HATALARA DUYARLI OLMAYIN
Yeryüzünde hiç kimse hatasız olamaz. Hatasız dost arayan dostsuz kalır
misali, hatalar tekrarlanmadıkça görmezden gelinmelidir. Gördüğünüz şeyi
söylemesseniz hafızanızdan uçup gider. Söylerseniz hafızanızda yer
eder. Bu nedenle olur olmadık her olumsuz şeyi sözcüklere dökmemek
gereklidir. Böylece hem çabucak unutursunuz hem de belki bir daha
tekrarlanmayacak bir olay için eşinizi incitmessiniz.
EVLİLİĞİNİZE ZAMAN AYIRIN
Eşlerin tüm zamanlarını birlikte geçirmeleri neredeyse zordur.

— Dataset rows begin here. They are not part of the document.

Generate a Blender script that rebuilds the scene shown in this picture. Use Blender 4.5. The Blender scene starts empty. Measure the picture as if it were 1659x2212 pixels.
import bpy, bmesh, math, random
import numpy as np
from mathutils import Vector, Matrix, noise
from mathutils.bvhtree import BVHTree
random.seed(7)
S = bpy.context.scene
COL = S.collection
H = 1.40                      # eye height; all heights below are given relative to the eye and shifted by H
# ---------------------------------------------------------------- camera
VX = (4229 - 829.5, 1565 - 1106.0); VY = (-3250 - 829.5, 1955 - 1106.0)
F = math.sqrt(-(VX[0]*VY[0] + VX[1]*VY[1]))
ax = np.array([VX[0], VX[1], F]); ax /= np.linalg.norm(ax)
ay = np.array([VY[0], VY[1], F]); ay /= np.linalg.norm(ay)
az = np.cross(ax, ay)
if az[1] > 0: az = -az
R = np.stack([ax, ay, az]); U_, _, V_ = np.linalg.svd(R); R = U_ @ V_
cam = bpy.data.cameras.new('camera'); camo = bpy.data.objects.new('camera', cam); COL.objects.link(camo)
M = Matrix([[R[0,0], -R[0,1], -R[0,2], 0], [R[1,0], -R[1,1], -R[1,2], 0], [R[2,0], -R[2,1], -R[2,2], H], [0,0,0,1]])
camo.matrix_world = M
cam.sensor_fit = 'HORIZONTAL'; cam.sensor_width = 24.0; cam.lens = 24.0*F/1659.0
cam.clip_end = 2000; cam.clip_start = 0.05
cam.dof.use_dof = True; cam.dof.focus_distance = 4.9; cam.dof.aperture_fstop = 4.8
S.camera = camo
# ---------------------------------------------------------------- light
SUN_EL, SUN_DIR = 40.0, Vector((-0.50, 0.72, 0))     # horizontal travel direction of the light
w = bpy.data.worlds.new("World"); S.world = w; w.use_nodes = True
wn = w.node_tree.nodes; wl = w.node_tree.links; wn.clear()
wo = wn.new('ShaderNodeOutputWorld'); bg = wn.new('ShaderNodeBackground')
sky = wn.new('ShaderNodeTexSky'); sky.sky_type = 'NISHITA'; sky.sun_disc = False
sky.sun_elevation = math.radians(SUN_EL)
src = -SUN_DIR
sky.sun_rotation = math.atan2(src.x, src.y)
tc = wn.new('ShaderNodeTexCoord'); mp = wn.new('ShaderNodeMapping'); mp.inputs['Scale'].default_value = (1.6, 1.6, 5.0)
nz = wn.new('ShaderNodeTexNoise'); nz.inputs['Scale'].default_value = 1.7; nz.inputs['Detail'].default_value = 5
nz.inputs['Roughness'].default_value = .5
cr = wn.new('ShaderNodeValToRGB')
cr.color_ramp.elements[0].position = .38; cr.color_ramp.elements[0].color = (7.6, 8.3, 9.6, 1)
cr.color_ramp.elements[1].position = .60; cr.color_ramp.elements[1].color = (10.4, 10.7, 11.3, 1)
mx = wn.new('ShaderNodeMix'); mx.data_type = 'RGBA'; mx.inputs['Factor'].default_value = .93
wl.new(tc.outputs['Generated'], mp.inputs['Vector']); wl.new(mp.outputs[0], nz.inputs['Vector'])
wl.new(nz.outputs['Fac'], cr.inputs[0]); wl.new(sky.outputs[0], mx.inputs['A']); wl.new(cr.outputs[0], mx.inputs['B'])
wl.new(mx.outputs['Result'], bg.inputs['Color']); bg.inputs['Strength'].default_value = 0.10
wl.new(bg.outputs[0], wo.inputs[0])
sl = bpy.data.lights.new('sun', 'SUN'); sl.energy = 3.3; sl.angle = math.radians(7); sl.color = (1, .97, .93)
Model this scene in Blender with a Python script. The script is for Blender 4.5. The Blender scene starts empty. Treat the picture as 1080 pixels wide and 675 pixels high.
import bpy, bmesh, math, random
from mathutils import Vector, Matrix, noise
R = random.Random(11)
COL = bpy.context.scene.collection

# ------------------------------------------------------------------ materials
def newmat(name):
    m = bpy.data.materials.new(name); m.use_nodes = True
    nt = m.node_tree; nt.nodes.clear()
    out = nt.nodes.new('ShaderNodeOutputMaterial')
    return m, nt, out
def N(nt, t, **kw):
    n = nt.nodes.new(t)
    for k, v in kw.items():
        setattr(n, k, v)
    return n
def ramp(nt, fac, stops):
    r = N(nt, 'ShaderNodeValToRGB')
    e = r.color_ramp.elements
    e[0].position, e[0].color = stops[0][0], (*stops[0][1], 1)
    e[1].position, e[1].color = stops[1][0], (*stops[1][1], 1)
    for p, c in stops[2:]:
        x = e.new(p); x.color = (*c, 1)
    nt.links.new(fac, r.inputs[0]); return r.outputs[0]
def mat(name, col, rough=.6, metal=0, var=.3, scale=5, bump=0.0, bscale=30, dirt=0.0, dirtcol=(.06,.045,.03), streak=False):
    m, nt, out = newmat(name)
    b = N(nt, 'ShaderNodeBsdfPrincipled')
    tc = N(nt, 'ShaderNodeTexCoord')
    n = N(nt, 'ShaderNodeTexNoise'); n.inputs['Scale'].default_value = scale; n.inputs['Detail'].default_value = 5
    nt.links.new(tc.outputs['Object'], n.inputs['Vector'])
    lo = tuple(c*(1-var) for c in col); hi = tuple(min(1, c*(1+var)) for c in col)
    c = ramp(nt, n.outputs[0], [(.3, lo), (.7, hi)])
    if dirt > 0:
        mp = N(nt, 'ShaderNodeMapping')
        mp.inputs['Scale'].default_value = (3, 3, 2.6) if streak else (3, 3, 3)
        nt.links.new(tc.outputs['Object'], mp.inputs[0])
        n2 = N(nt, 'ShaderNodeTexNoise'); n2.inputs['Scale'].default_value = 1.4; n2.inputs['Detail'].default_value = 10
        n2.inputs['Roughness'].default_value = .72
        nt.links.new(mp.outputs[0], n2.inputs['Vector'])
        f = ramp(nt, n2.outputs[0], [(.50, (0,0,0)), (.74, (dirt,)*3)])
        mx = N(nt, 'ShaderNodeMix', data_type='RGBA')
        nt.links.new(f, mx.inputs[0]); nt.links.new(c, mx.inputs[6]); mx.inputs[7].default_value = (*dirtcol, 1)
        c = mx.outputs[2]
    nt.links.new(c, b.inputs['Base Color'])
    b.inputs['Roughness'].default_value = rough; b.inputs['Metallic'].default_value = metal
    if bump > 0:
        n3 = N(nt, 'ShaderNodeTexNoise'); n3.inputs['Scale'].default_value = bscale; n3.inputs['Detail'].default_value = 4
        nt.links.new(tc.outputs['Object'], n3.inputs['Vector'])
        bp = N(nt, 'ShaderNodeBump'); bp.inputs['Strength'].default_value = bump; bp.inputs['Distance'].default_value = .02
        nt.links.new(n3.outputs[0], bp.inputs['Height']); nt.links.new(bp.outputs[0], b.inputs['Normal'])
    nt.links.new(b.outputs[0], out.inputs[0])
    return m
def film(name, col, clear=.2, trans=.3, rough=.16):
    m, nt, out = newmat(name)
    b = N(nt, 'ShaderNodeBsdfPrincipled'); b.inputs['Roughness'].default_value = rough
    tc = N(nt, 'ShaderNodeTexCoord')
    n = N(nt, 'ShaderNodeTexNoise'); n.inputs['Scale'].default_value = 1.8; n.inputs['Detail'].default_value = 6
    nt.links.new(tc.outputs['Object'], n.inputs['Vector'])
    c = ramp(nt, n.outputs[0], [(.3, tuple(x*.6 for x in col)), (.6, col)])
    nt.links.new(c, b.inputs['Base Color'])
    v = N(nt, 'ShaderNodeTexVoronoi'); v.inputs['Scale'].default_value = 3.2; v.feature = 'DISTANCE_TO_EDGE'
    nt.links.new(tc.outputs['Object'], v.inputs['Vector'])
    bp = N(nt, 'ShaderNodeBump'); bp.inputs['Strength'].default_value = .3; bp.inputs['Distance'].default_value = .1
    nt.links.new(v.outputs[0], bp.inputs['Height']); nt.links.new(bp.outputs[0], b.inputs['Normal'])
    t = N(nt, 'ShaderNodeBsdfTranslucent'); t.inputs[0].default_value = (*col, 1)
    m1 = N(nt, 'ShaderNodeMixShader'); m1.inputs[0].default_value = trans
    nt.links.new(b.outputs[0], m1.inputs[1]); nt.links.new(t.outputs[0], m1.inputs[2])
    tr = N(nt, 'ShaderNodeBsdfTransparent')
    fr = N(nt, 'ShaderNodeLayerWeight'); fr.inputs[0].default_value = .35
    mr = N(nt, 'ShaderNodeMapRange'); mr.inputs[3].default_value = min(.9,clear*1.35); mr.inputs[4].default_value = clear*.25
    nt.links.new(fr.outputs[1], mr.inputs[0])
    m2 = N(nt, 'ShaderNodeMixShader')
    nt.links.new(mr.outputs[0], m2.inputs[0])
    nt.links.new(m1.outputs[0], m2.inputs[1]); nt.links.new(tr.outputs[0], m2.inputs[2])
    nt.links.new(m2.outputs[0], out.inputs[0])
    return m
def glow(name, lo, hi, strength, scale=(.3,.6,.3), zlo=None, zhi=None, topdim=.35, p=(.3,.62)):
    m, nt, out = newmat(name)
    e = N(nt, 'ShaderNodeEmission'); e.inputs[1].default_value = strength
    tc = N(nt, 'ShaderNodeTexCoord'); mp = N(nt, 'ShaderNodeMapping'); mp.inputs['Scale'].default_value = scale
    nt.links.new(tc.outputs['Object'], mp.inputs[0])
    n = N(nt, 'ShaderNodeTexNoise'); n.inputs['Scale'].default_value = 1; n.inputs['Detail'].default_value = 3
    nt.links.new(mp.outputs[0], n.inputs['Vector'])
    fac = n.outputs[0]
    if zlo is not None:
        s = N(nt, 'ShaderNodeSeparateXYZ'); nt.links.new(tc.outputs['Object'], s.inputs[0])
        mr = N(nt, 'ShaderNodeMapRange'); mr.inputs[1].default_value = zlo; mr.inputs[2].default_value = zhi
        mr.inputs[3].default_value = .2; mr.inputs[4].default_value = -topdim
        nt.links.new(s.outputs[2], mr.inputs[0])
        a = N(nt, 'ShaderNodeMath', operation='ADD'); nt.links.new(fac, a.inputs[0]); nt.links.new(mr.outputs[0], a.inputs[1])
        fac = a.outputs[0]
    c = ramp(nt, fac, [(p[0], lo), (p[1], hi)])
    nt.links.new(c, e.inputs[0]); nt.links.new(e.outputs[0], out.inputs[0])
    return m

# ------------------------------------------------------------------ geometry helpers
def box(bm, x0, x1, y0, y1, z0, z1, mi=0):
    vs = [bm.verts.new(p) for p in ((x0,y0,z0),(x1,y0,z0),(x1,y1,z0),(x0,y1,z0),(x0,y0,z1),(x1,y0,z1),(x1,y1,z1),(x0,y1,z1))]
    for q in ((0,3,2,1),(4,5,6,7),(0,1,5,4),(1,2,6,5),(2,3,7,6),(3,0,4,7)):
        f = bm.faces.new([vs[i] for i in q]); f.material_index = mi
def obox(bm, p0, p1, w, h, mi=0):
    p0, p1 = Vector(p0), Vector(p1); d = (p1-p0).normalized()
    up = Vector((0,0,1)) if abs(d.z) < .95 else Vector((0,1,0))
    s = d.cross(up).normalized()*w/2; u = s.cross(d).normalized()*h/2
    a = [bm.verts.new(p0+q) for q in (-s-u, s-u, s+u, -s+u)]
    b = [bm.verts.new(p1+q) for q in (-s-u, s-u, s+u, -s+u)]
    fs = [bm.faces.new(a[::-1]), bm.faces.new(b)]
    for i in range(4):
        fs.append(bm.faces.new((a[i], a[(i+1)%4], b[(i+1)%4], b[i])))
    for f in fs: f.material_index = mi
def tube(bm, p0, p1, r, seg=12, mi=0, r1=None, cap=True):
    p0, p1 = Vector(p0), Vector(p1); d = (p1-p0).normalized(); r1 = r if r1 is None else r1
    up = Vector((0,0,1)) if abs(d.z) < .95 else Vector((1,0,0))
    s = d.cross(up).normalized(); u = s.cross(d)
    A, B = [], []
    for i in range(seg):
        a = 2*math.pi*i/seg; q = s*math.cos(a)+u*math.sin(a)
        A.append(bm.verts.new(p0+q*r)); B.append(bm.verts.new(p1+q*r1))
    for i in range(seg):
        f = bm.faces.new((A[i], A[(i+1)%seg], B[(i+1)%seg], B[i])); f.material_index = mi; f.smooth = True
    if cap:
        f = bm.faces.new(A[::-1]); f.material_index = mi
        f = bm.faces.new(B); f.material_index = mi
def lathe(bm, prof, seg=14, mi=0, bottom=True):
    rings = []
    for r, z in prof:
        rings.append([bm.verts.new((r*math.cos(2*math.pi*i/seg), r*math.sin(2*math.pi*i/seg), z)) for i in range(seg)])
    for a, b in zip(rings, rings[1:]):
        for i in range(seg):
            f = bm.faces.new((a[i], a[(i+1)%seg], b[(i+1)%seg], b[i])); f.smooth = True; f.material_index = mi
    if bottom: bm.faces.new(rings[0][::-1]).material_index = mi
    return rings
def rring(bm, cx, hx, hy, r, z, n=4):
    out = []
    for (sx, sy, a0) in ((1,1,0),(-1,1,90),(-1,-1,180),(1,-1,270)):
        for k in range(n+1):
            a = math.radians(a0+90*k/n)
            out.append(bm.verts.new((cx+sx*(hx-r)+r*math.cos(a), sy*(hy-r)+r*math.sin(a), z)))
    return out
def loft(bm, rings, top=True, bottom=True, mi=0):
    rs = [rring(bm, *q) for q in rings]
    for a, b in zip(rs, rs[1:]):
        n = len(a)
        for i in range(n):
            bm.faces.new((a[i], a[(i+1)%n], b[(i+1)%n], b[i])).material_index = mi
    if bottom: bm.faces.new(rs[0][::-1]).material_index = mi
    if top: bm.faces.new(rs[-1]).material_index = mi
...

Özellikle çalışan ailelerde bu daha da imkansızdır. Evde olsun dışarda
olsun akşam yemeklerini birlikte yemeye gayret göstermelidir. Pazar
sabahları hep beraber uzun kahvaltı keyifleri yapmalıdır. Akşam
yemekleri haftada 2 den aza inmişse tehlike başlamış demektir. Ayda bir
kaç kez konsere, sinemaya ya da tiyatroya bu da olmassa pikniklere
gitmelidir. Tek başına gittiğiniz seyahatlerde eşinize hediyeler alın.
Bu her zaman onu önemsediğinizi düşündürecektir. Akraba, eş, dost
ziyaretlerini ihmal etmemelidir. Böyle gelip gitmeler, aile içi
dinamikleri arttıran unsurlardır.
BAŞKALARINA YARDIM EDİN
Yardıma muhtaç insanlara birlikte destek olmaya çalışmak, bu konu ile
ilgili organizasyonlara katılmak birliktelik duygusunu pekiştirir.
Yardımseverlik hazzında paylaşım olur. Beraberlikler, ekip ve takım ruhu
kazanır.
BİRLİKTE HOBİLER EDİNİN
Çeşitli spor ya da sanat
dallarında ortak zevklerin bulunup, bunlara yönelinmesi evliliğe müthiş
bir dinamizm sağlar. Hayat arkadaşlığının yanısıra ekip ve takım
arkadaşlığı da gelişir.
Kısacası eşinizi olduğu gibi kabul edin.
Herkesin hataları ve günahları olabileceğini kabul edin. Onarıcı ve
bağışlayıcı olun. Evliliğin yorulmaya giden bir süreç olmadığını,
yormanın da, yormamanın da sizin elinizde olduğunu bilin.”